Your task is to copy every line of the entries that contains "wide".

○ ○ ○ ○

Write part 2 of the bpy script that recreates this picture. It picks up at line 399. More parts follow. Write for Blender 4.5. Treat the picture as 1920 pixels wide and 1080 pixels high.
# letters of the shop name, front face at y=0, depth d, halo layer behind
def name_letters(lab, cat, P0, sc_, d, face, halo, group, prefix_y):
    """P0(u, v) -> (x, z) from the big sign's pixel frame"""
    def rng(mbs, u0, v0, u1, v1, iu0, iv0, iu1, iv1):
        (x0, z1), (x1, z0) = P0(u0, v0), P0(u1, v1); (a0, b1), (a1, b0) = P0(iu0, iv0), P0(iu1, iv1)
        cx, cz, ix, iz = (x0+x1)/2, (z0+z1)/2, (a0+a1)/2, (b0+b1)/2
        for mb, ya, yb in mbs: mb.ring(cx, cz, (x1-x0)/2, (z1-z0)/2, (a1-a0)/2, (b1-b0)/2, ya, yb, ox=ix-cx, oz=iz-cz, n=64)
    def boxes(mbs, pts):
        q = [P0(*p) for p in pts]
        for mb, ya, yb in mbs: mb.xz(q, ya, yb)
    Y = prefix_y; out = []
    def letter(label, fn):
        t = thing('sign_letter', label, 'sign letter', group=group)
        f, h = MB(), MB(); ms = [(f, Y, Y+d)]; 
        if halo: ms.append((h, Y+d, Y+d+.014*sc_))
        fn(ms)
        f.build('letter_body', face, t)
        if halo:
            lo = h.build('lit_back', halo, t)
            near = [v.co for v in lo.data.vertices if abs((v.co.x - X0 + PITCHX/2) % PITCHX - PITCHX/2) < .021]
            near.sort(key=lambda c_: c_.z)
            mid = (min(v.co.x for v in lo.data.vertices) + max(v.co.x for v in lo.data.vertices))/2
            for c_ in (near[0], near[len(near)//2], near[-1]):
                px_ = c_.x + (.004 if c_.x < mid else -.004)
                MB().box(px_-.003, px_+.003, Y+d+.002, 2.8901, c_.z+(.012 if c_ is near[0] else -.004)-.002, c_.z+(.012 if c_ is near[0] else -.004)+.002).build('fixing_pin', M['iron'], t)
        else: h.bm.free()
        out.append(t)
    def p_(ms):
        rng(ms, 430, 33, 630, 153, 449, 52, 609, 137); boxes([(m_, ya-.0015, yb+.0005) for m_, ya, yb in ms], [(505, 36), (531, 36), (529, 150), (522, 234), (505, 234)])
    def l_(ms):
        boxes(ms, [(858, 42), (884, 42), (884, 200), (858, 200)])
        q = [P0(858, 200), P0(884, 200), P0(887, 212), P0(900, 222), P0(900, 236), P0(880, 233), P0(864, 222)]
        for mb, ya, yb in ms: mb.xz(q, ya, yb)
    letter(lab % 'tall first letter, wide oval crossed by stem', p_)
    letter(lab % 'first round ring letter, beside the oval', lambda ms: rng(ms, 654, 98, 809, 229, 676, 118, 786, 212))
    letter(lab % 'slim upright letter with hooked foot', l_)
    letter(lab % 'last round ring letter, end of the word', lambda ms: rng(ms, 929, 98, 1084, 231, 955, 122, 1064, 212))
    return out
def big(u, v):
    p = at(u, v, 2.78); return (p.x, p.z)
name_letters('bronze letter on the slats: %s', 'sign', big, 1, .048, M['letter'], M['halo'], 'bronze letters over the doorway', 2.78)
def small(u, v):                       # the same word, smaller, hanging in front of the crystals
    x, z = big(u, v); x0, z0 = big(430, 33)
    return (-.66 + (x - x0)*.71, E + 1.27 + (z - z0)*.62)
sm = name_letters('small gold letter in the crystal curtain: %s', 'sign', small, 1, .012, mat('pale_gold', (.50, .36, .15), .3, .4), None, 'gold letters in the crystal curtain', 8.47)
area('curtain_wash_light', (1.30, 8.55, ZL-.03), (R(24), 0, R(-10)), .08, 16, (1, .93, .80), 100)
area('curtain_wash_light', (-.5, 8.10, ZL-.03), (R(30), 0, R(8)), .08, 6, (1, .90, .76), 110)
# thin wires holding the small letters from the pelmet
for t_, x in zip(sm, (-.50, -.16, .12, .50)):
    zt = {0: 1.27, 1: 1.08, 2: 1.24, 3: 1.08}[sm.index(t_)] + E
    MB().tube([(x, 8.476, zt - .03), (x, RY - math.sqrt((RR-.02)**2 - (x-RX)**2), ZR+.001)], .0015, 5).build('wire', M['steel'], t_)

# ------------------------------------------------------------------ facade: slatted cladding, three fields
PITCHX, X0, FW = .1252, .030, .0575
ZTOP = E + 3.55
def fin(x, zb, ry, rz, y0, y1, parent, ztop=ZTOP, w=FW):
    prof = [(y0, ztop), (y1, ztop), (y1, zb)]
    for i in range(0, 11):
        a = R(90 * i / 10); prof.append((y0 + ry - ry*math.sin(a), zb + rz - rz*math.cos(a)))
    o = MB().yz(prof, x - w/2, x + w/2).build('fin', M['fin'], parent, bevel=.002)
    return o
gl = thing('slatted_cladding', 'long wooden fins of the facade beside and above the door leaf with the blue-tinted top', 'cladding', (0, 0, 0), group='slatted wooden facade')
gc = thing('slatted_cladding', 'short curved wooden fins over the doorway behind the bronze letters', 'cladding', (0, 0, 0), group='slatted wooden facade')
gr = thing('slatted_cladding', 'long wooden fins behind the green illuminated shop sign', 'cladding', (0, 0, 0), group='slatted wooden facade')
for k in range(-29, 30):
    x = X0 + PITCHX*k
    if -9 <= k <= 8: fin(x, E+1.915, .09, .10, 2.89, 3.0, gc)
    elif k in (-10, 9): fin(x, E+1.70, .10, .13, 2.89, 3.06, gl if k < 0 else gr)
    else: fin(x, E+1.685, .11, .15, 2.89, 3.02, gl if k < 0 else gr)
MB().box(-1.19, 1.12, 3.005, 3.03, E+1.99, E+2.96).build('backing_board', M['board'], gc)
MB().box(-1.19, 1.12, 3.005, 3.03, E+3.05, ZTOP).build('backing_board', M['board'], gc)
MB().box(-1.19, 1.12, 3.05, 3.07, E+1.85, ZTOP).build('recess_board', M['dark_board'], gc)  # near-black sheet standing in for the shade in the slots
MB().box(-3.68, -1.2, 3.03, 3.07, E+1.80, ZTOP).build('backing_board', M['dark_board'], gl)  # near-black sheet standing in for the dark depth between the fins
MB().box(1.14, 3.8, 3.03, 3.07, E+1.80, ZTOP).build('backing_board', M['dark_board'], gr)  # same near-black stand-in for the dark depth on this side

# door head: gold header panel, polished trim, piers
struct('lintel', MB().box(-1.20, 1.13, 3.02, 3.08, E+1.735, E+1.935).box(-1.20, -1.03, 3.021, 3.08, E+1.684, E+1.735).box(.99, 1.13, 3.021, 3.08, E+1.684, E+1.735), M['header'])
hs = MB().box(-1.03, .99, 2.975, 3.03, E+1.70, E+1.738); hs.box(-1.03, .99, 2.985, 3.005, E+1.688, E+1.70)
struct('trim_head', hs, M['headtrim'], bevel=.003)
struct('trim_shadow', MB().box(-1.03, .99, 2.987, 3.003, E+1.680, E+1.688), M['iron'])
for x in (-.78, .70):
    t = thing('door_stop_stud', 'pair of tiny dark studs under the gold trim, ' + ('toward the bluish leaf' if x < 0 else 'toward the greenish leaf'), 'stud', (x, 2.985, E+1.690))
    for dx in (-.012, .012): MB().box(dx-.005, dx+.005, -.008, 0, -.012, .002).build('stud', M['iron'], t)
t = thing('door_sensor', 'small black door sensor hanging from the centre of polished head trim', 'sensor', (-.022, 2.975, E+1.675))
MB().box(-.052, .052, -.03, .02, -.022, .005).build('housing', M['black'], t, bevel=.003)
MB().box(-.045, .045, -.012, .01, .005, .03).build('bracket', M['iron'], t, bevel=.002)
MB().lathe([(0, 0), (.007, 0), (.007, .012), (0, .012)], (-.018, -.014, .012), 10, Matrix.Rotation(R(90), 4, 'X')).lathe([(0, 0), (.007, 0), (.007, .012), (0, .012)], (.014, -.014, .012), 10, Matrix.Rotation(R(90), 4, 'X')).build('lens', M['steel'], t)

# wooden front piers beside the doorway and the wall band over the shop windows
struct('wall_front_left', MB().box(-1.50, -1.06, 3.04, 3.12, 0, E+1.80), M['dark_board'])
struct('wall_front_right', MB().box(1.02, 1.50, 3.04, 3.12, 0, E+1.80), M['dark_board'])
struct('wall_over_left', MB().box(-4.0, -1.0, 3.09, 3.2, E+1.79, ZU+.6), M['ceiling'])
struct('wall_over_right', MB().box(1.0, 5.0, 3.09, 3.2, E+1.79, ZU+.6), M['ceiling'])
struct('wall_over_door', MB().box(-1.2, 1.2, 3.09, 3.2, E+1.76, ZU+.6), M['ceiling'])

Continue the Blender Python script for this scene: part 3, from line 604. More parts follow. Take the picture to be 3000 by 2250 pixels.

○ ○ ○ ○

> OUTPUT OF THE TASK
Write part 2 of the bpy script that recreates this picture. It picks up at line 399. More parts follow. Write for Blender 4.5. Treat the picture as 1920 pixels wide and 1080 pixels high.
    letter(lab % 'tall first letter, wide oval crossed by stem', p_)